§ Material provided
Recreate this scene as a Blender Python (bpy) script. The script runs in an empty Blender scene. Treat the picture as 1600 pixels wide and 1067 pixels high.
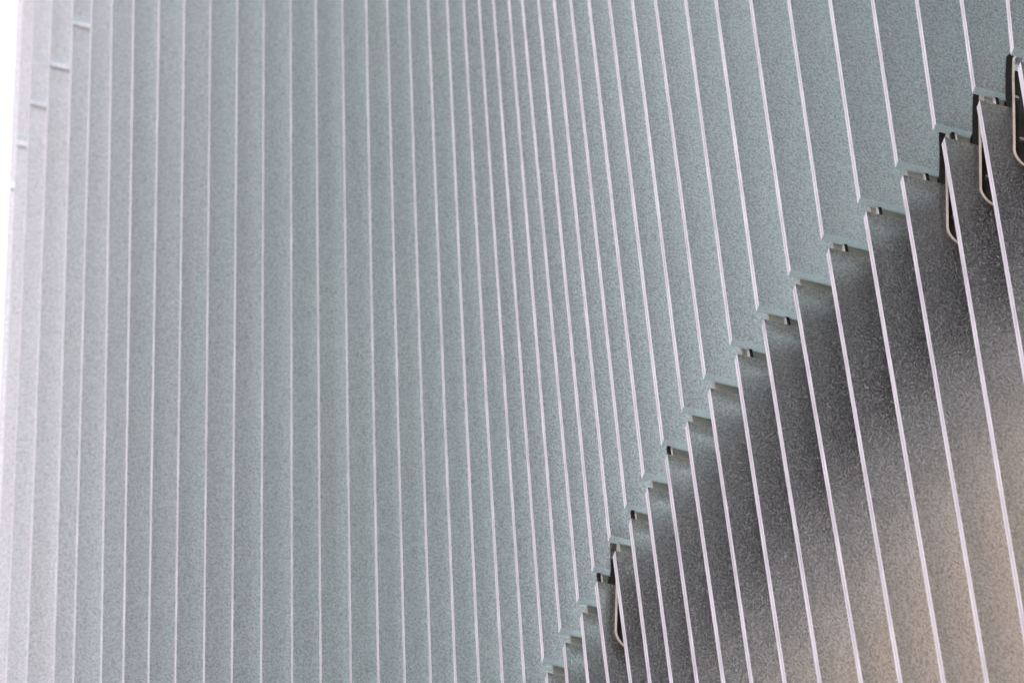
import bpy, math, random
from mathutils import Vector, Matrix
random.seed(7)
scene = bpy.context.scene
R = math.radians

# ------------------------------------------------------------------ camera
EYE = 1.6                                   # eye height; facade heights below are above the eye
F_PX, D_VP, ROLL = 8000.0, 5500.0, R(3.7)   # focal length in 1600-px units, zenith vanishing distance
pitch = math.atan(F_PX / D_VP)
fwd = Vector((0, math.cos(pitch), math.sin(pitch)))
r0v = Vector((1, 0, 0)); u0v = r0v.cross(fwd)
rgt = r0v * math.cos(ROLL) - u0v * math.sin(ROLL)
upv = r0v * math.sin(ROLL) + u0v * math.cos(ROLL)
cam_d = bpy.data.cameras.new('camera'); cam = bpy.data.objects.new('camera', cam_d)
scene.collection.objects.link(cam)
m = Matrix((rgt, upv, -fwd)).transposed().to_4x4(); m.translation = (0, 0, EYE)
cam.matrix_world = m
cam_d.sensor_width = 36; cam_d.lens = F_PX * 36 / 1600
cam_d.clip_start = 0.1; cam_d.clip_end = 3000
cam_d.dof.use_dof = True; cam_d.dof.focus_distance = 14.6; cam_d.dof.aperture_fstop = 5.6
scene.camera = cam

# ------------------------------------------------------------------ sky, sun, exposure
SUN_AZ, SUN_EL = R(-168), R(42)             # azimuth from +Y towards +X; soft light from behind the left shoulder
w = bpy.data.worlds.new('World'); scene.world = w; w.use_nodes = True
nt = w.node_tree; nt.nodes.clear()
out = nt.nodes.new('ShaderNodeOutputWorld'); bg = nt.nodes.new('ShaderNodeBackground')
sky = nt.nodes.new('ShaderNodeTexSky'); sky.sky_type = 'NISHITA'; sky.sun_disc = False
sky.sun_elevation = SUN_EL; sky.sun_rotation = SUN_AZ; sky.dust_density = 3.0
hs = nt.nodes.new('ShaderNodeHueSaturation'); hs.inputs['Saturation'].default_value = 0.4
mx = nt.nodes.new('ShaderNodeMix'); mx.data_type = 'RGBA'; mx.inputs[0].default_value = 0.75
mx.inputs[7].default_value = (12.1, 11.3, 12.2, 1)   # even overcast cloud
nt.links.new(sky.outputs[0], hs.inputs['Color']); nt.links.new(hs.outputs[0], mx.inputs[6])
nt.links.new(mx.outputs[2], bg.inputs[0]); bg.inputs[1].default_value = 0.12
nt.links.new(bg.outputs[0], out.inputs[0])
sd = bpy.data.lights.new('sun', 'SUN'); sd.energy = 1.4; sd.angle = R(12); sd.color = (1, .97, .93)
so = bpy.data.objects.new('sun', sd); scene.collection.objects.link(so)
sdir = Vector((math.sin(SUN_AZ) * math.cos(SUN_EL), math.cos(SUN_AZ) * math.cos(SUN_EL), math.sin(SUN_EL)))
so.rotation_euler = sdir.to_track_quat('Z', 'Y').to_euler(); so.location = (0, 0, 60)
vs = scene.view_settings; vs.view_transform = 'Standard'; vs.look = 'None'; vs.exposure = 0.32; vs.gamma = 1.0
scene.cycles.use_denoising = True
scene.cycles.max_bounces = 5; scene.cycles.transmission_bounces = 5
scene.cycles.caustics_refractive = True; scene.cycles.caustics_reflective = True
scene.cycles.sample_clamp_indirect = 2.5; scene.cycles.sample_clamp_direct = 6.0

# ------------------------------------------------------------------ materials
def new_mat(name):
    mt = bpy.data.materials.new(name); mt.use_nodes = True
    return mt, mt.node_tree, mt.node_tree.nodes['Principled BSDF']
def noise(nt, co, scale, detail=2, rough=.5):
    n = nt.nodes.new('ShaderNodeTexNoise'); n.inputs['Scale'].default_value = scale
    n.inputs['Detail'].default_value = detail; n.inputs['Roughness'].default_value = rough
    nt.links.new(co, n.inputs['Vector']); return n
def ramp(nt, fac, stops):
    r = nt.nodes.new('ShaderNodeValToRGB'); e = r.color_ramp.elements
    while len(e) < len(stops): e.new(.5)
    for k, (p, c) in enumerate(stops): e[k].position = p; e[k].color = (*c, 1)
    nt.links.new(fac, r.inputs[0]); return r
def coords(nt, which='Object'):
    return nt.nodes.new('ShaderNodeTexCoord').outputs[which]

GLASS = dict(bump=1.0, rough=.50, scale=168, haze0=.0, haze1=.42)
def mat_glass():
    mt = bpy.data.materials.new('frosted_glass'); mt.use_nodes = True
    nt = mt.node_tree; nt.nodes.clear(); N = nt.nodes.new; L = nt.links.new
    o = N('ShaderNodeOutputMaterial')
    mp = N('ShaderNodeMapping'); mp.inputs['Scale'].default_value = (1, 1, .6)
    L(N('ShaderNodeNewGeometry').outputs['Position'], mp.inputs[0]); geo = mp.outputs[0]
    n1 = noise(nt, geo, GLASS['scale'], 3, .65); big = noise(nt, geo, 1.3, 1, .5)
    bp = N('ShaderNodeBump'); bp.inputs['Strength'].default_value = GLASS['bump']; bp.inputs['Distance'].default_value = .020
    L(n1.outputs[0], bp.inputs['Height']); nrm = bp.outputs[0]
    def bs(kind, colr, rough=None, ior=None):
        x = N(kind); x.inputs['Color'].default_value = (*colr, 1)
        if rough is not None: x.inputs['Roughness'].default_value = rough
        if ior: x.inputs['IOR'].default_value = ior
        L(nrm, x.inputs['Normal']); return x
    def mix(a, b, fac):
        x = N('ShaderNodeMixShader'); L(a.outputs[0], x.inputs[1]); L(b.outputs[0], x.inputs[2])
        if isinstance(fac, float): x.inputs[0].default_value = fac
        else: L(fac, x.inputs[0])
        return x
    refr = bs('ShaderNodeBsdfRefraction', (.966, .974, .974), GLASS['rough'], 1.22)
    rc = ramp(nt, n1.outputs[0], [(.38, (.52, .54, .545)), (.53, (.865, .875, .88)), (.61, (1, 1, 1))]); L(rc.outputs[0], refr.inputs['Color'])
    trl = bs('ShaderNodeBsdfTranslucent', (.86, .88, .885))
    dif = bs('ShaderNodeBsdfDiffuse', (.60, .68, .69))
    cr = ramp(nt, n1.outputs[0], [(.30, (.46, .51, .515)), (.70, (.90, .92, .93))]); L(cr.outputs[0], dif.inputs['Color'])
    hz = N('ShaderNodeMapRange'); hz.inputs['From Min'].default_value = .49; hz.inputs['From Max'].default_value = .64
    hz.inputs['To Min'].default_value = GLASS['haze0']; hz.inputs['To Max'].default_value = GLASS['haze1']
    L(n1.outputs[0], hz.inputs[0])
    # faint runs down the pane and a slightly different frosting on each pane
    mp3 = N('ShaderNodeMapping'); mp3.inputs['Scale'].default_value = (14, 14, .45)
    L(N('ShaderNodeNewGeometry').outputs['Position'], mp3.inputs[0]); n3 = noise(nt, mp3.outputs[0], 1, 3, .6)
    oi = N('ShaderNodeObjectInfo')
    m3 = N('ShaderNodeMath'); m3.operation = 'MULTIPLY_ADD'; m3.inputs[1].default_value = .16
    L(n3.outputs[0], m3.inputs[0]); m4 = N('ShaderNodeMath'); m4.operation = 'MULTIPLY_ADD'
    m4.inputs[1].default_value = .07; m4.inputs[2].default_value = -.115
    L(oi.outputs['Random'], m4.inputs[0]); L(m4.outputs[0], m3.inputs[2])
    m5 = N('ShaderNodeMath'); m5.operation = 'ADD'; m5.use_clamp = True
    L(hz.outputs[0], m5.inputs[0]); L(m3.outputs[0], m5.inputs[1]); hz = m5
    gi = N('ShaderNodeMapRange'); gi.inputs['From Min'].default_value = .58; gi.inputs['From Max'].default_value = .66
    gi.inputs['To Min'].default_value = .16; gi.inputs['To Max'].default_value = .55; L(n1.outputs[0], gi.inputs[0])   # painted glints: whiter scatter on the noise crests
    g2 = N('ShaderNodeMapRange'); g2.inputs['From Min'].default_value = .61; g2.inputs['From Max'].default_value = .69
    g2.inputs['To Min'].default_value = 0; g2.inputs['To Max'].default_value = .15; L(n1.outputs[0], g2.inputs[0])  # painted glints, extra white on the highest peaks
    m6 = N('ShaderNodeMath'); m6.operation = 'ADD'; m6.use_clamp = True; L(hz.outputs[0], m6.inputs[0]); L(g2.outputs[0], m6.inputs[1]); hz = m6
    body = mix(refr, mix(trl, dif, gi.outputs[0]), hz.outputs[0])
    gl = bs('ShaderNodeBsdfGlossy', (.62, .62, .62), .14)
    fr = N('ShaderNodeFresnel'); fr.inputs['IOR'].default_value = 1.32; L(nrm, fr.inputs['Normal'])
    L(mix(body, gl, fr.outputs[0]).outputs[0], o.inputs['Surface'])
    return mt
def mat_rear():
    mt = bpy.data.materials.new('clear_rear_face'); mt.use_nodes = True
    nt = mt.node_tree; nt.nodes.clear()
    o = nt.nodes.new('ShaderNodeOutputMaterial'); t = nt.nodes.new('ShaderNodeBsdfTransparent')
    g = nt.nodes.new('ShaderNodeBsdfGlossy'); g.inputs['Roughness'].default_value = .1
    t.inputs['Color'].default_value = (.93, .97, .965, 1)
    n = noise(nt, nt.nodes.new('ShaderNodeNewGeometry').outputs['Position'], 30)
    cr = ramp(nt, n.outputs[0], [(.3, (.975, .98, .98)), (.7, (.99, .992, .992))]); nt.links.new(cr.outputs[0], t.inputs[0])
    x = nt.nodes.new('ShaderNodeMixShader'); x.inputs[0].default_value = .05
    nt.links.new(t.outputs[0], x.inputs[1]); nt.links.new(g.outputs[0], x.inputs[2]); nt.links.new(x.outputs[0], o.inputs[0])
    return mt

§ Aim
Exactly restate the lines from the beginning of the data through the line with "scene.camera = cam", and no others, keeping pictures out.

§ Answer to the task
Recreate this scene as a Blender Python (bpy) script. The script runs in an empty Blender scene. Treat the picture as 1600 pixels wide and 1067 pixels high.
import bpy, math, random
from mathutils import Vector, Matrix
random.seed(7)
scene = bpy.context.scene
R = math.radians

# ------------------------------------------------------------------ camera
EYE = 1.6                                   # eye height; facade heights below are above the eye
F_PX, D_VP, ROLL = 8000.0, 5500.0, R(3.7)   # focal length in 1600-px units, zenith vanishing distance
pitch = math.atan(F_PX / D_VP)
fwd = Vector((0, math.cos(pitch), math.sin(pitch)))
r0v = Vector((1, 0, 0)); u0v = r0v.cross(fwd)
rgt = r0v * math.cos(ROLL) - u0v * math.sin(ROLL)
upv = r0v * math.sin(ROLL) + u0v * math.cos(ROLL)
cam_d = bpy.data.cameras.new('camera'); cam = bpy.data.objects.new('camera', cam_d)
scene.collection.objects.link(cam)
m = Matrix((rgt, upv, -fwd)).transposed().to_4x4(); m.translation = (0, 0, EYE)
cam.matrix_world = m
cam_d.sensor_width = 36; cam_d.lens = F_PX * 36 / 1600
cam_d.clip_start = 0.1; cam_d.clip_end = 3000
cam_d.dof.use_dof = True; cam_d.dof.focus_distance = 14.6; cam_d.dof.aperture_fstop = 5.6
scene.camera = cam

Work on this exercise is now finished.